[AVAILABLE DATA start]

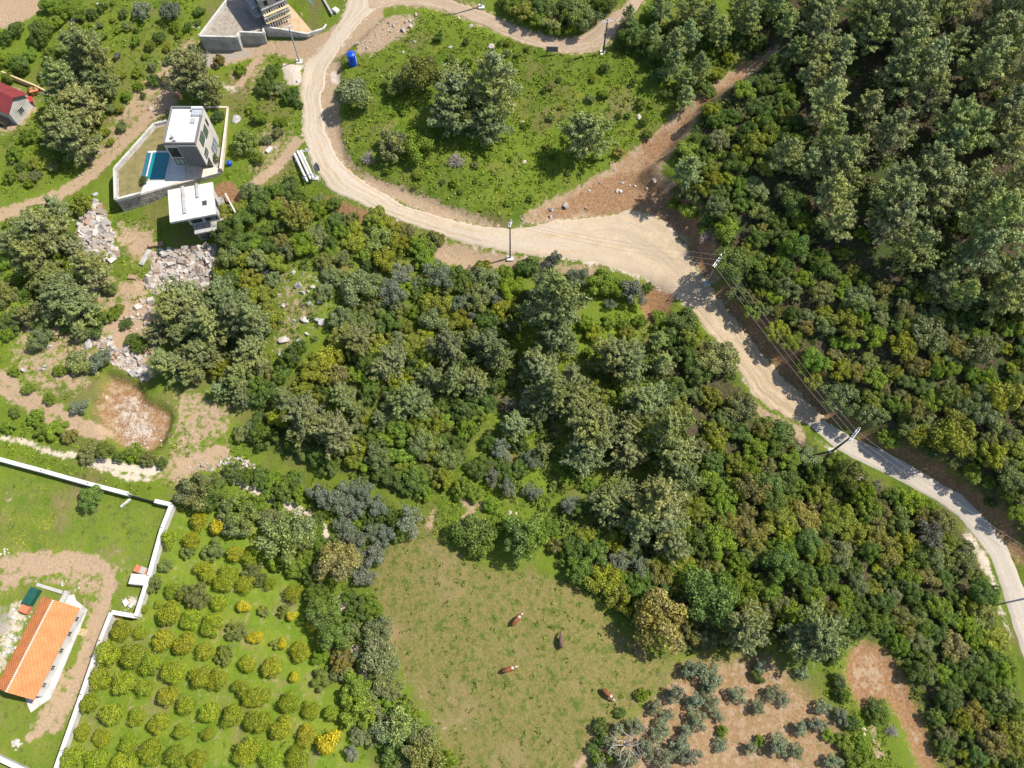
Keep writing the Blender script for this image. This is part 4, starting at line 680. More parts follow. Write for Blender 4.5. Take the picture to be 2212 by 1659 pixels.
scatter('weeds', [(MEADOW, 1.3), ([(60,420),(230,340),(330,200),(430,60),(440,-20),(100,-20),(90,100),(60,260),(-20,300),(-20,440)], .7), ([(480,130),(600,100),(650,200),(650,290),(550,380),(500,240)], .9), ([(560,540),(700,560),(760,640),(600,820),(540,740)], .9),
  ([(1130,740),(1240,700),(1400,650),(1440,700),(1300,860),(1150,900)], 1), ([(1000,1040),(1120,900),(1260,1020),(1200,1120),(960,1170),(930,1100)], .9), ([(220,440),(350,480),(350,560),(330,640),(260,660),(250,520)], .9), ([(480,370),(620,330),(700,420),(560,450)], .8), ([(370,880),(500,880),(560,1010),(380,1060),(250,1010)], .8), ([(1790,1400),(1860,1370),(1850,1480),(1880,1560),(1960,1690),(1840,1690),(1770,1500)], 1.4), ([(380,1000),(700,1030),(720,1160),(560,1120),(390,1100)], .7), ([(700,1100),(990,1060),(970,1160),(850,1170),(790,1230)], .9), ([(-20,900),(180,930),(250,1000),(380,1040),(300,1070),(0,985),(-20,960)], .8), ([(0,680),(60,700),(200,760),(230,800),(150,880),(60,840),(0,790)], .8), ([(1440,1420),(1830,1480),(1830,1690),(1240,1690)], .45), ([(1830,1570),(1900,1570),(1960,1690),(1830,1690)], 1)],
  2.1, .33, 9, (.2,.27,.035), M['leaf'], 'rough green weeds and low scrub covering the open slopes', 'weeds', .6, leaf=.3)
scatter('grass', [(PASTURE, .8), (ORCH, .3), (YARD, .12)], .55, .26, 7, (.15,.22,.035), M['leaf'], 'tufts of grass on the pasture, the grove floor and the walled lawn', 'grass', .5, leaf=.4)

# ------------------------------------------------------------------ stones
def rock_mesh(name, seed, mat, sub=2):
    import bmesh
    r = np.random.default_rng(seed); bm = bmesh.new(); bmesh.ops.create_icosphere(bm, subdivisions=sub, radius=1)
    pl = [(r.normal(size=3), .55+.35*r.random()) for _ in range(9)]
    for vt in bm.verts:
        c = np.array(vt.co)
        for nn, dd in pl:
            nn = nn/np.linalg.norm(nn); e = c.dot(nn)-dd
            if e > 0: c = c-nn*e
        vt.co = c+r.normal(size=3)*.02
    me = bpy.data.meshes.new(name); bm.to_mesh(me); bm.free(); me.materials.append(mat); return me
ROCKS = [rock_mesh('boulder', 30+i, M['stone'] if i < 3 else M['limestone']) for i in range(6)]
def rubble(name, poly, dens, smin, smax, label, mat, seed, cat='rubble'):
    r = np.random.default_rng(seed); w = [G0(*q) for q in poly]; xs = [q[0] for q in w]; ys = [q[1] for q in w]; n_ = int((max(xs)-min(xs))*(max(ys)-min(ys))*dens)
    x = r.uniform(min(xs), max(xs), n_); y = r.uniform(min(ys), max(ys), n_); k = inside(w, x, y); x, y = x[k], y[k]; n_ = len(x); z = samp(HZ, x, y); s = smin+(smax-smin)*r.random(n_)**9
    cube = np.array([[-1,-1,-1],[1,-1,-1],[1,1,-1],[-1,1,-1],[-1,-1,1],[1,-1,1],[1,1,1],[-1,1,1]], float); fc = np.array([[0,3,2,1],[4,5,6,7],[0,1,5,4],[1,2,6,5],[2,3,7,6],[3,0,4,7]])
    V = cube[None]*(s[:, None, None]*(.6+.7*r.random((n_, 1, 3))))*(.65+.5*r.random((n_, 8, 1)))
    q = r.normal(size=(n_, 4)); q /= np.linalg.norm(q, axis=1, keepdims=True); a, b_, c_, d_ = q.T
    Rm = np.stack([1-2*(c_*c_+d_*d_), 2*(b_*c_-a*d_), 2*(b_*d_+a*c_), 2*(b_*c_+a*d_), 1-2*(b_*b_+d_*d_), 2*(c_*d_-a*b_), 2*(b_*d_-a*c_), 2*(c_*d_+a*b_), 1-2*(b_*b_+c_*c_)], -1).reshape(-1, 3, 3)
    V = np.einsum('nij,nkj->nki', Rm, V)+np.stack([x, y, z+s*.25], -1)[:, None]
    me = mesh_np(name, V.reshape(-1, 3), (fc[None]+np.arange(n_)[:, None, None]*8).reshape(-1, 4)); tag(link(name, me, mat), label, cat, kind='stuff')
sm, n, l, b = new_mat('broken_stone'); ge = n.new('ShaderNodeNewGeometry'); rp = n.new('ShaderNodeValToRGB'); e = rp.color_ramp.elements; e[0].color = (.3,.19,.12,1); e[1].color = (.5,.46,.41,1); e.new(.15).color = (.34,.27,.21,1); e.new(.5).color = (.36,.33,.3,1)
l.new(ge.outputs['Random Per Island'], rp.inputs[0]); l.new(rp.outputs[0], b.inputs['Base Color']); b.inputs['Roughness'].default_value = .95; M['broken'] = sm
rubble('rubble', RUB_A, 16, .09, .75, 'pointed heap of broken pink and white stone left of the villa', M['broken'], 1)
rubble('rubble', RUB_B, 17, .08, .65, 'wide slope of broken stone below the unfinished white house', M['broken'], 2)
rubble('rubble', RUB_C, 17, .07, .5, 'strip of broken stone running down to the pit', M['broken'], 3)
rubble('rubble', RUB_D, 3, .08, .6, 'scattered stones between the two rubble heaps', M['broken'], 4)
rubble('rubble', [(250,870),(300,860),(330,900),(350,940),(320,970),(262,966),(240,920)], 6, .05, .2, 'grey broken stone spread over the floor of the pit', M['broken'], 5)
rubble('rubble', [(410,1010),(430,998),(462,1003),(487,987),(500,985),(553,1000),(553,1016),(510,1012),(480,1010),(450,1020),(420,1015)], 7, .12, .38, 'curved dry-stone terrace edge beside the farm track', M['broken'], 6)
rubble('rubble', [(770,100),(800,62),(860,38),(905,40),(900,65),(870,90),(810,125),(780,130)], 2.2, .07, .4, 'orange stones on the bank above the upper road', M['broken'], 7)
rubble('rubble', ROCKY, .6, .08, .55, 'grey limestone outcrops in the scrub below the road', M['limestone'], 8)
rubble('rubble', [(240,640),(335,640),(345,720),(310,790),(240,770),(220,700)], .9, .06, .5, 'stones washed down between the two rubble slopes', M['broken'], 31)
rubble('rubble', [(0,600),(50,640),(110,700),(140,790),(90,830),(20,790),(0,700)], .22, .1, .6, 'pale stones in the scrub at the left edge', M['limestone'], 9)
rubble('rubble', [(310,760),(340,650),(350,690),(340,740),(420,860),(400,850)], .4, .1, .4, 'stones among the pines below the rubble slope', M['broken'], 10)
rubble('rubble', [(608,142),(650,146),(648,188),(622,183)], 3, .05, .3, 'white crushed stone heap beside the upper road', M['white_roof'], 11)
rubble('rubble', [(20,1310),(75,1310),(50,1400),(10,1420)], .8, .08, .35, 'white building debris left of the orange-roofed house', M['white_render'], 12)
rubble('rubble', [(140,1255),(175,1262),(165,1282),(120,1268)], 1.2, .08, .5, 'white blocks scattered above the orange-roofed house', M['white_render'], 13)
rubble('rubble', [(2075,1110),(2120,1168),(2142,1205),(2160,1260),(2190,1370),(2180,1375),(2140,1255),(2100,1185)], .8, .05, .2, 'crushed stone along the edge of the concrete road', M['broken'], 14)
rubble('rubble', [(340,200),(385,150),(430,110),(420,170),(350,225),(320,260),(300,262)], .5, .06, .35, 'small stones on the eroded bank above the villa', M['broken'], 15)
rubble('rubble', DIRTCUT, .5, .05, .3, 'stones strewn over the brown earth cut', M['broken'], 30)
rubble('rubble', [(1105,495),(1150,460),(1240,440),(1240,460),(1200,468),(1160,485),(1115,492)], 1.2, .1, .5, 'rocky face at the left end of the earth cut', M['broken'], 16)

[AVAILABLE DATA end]

▶ [OBJECTIVE]: Extract, word for word, each line from the top of the data down to and including the line with "lawn', 'grass', .5, leaf=.4)"; skip the pictures.

▶ [RESPONSE]:
Keep writing the Blender script for this image. This is part 4, starting at line 680. More parts follow. Write for Blender 4.5. Take the picture to be 2212 by 1659 pixels.
scatter('weeds', [(MEADOW, 1.3), ([(60,420),(230,340),(330,200),(430,60),(440,-20),(100,-20),(90,100),(60,260),(-20,300),(-20,440)], .7), ([(480,130),(600,100),(650,200),(650,290),(550,380),(500,240)], .9), ([(560,540),(700,560),(760,640),(600,820),(540,740)], .9),
  ([(1130,740),(1240,700),(1400,650),(1440,700),(1300,860),(1150,900)], 1), ([(1000,1040),(1120,900),(1260,1020),(1200,1120),(960,1170),(930,1100)], .9), ([(220,440),(350,480),(350,560),(330,640),(260,660),(250,520)], .9), ([(480,370),(620,330),(700,420),(560,450)], .8), ([(370,880),(500,880),(560,1010),(380,1060),(250,1010)], .8), ([(1790,1400),(1860,1370),(1850,1480),(1880,1560),(1960,1690),(1840,1690),(1770,1500)], 1.4), ([(380,1000),(700,1030),(720,1160),(560,1120),(390,1100)], .7), ([(700,1100),(990,1060),(970,1160),(850,1170),(790,1230)], .9), ([(-20,900),(180,930),(250,1000),(380,1040),(300,1070),(0,985),(-20,960)], .8), ([(0,680),(60,700),(200,760),(230,800),(150,880),(60,840),(0,790)], .8), ([(1440,1420),(1830,1480),(1830,1690),(1240,1690)], .45), ([(1830,1570),(1900,1570),(1960,1690),(1830,1690)], 1)],
  2.1, .33, 9, (.2,.27,.035), M['leaf'], 'rough green weeds and low scrub covering the open slopes', 'weeds', .6, leaf=.3)
scatter('grass', [(PASTURE, .8), (ORCH, .3), (YARD, .12)], .55, .26, 7, (.15,.22,.035), M['leaf'], 'tufts of grass on the pasture, the grove floor and the walled lawn', 'grass', .5, leaf=.4)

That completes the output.